— Your goal —
Leaving out all pictures, please print only the lines from the one containing "Reconstruct this image" through the one containing "random.seed(7)".

— Stored data —
** Begin **

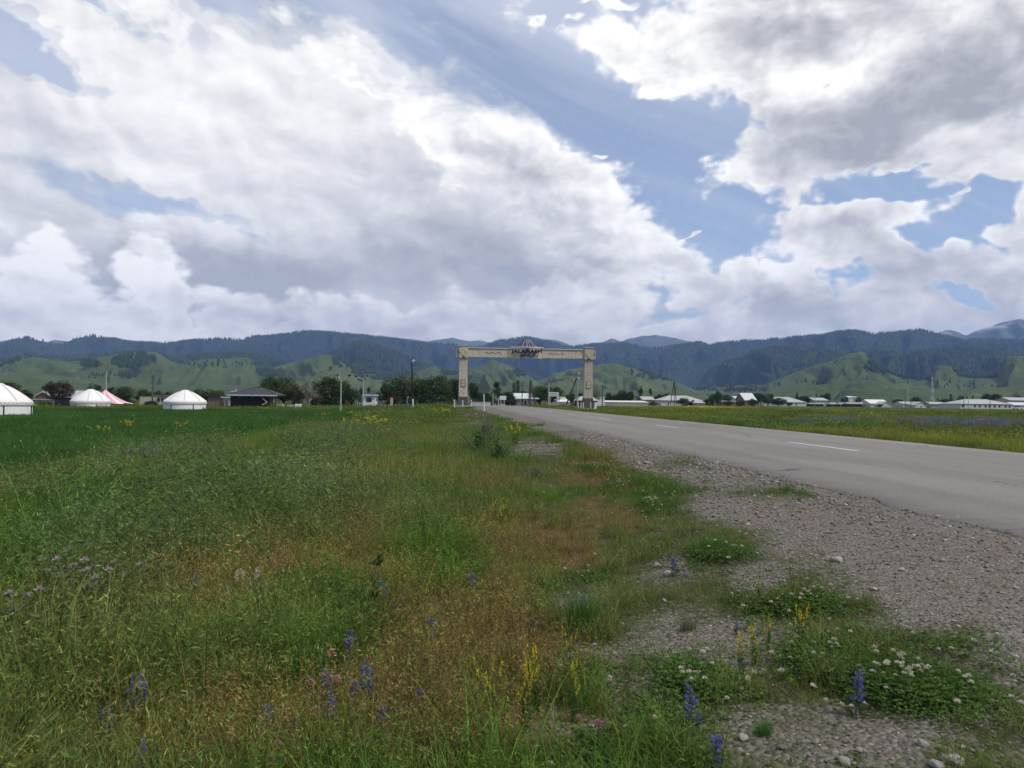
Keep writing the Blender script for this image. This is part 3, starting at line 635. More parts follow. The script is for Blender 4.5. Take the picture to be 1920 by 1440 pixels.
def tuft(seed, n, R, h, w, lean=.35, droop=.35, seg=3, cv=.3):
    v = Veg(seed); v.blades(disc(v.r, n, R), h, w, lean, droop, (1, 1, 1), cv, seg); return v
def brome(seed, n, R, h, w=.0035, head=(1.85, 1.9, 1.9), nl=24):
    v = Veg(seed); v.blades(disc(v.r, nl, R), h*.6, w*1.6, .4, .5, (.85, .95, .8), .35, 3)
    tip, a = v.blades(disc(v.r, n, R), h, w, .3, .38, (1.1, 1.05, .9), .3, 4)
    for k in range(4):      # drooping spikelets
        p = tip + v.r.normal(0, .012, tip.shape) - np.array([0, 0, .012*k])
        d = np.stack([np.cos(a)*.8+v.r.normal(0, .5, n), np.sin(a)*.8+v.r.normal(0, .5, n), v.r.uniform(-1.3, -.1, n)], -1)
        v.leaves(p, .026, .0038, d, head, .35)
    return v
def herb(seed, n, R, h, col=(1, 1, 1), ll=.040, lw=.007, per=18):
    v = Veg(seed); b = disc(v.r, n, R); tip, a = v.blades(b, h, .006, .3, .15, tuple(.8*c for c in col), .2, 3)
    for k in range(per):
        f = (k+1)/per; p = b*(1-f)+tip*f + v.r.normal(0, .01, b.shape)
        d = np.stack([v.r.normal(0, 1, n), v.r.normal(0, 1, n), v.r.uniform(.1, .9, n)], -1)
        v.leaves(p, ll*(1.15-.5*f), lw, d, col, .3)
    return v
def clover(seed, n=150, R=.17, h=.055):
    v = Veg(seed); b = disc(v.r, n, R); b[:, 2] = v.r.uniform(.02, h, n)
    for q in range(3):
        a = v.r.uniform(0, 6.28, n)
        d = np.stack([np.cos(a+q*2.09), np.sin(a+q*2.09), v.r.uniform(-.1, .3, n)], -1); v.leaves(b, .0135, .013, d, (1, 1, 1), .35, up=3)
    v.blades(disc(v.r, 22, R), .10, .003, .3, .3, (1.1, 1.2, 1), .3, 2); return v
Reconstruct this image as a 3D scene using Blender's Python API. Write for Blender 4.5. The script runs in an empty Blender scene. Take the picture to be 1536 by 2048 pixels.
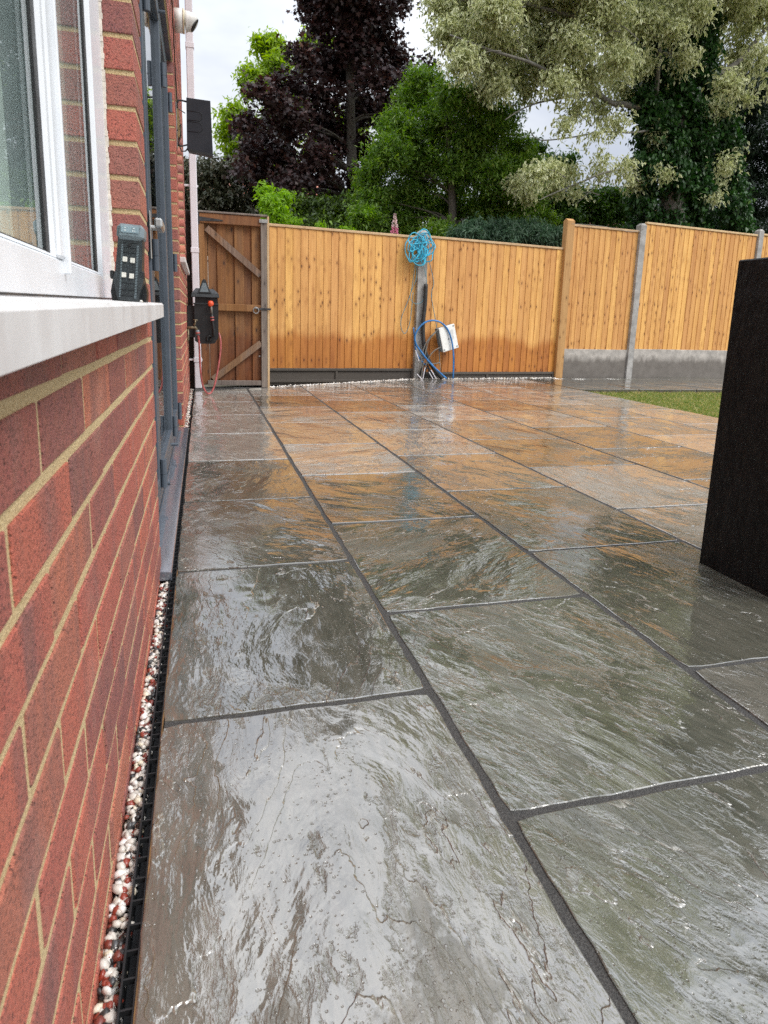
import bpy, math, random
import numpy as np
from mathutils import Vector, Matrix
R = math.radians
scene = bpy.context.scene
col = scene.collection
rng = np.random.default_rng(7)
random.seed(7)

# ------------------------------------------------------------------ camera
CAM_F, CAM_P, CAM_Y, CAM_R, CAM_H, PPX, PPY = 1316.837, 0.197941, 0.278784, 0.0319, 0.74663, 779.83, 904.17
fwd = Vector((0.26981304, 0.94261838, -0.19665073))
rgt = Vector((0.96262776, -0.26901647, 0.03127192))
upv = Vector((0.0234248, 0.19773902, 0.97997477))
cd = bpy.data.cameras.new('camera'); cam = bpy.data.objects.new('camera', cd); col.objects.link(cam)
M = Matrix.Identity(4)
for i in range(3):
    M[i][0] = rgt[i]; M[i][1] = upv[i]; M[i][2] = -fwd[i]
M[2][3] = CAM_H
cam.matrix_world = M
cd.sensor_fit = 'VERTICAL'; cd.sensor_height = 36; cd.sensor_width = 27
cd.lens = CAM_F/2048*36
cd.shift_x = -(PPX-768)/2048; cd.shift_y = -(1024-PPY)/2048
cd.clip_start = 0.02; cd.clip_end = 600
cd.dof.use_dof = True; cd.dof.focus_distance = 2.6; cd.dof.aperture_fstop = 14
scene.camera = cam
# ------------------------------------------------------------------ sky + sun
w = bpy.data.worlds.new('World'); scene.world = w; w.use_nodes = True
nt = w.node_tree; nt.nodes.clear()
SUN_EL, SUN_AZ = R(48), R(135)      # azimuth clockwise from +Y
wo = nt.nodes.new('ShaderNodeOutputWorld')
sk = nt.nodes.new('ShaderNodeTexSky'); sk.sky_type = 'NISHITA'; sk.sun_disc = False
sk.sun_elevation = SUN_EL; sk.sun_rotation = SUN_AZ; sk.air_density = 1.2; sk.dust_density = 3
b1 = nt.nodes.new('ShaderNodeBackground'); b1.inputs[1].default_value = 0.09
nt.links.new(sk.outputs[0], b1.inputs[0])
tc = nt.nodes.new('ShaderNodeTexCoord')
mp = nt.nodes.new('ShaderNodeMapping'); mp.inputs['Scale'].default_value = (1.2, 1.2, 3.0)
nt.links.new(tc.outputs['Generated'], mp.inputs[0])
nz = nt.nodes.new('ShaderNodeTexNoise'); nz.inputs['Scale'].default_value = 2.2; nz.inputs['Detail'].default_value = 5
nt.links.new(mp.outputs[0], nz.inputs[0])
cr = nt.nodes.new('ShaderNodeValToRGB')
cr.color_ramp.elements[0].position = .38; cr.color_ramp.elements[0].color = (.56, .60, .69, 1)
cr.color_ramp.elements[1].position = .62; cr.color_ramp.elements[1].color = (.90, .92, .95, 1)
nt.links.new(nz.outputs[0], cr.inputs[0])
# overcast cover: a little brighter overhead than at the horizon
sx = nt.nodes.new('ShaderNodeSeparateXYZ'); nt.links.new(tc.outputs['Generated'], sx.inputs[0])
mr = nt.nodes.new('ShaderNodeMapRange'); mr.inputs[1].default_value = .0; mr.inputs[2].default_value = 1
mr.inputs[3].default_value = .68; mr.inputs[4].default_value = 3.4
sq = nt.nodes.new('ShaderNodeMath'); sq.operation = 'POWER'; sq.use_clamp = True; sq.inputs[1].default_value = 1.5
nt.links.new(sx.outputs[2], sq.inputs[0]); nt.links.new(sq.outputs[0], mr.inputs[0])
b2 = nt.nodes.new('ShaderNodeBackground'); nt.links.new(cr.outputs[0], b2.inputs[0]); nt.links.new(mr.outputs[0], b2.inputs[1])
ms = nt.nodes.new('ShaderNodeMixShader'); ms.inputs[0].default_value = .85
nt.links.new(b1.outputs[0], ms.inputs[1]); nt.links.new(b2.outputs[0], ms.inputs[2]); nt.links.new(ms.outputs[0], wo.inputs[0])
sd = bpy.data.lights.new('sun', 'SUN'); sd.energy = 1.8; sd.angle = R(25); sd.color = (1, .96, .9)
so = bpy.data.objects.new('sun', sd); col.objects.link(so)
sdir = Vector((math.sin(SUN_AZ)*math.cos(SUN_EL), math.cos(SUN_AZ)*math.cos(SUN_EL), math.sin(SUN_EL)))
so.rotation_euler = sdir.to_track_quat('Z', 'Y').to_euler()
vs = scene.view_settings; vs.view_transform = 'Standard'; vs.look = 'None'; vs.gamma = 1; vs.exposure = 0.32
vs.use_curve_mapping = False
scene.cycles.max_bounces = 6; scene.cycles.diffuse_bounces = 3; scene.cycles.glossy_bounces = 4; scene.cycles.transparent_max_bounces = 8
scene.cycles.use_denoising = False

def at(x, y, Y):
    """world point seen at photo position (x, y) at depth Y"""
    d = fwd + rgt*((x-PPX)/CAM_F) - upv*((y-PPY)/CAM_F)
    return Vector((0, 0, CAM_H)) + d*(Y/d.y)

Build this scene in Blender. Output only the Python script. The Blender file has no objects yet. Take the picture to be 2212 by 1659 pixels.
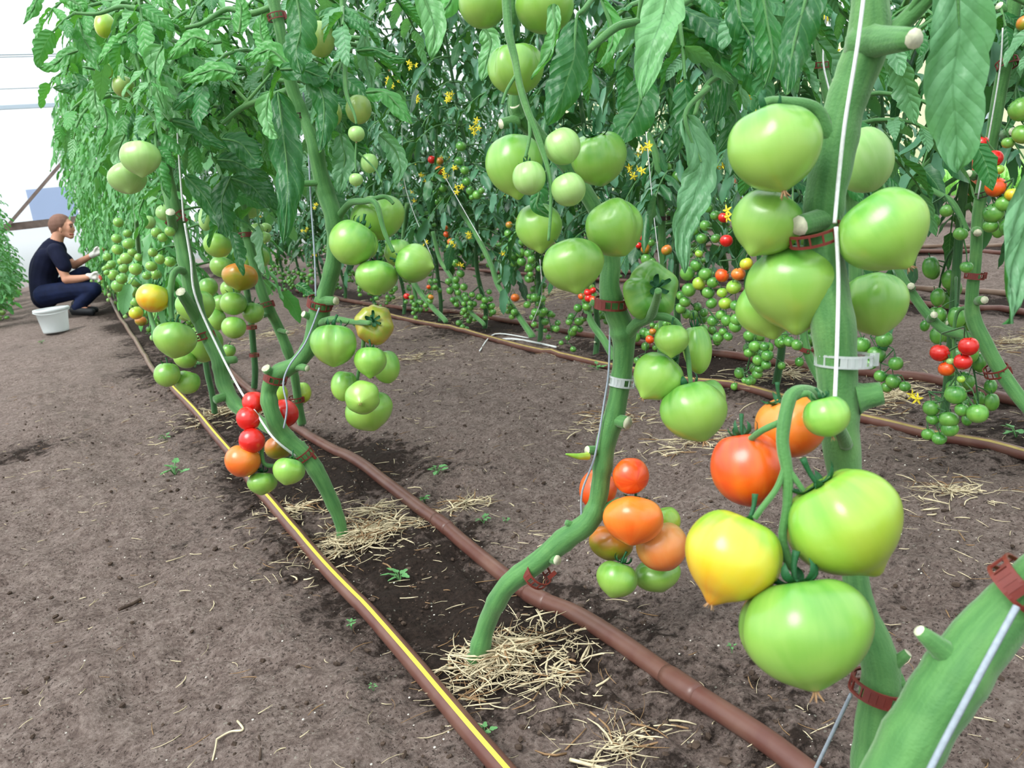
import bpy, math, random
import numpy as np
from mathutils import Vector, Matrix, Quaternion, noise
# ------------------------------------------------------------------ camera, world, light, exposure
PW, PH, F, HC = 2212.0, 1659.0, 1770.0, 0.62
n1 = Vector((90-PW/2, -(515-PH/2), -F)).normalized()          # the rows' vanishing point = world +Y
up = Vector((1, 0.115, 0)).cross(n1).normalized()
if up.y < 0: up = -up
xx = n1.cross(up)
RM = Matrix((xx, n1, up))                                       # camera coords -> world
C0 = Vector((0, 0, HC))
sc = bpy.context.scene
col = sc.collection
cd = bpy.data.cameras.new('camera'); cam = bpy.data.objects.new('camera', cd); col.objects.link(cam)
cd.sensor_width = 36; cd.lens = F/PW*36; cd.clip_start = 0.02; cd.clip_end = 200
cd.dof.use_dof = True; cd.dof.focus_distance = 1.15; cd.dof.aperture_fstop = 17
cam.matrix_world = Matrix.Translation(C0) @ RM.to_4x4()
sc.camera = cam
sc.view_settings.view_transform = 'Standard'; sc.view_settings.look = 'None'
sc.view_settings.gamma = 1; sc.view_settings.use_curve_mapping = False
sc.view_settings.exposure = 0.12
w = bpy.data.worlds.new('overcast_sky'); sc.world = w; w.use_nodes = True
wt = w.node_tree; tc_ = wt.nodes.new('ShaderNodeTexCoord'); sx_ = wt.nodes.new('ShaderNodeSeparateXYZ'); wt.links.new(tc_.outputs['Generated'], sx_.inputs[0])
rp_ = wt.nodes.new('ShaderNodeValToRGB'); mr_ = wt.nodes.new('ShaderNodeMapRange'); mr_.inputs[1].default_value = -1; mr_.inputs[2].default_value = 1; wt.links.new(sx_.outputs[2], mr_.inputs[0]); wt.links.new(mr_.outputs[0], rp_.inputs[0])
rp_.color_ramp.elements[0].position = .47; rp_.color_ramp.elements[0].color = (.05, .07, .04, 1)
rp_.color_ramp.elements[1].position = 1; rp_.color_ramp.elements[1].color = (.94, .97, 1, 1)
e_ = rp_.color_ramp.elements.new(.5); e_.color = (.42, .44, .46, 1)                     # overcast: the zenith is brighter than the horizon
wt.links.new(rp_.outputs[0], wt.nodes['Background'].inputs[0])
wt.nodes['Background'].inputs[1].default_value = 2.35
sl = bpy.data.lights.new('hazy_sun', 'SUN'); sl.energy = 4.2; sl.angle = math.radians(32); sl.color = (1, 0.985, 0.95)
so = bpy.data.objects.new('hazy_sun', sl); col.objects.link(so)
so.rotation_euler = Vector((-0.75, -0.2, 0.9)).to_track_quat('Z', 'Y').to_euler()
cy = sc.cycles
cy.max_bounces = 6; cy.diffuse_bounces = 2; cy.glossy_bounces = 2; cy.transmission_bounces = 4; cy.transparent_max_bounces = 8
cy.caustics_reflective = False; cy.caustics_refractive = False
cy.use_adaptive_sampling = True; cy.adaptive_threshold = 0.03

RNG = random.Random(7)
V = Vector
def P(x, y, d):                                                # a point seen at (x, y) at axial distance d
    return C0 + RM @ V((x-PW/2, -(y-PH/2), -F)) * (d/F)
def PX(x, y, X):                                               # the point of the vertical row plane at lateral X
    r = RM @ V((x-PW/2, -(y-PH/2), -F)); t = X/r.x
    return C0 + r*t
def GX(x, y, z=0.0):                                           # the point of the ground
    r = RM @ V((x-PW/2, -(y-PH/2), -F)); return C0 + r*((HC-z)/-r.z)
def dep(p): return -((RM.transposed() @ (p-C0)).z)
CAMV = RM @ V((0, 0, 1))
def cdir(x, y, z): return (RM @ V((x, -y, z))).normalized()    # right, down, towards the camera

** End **

— Reply to the exercise —
Reconstruct this image as a 3D scene using Blender's Python API. Write for Blender 4.5. The script runs in an empty Blender scene. Take the picture to be 1536 by 2048 pixels.
import bpy, math, random
import numpy as np
from mathutils import Vector, Matrix
R = math.radians
scene = bpy.context.scene
col = scene.collection
rng = np.random.default_rng(7)
random.seed(7)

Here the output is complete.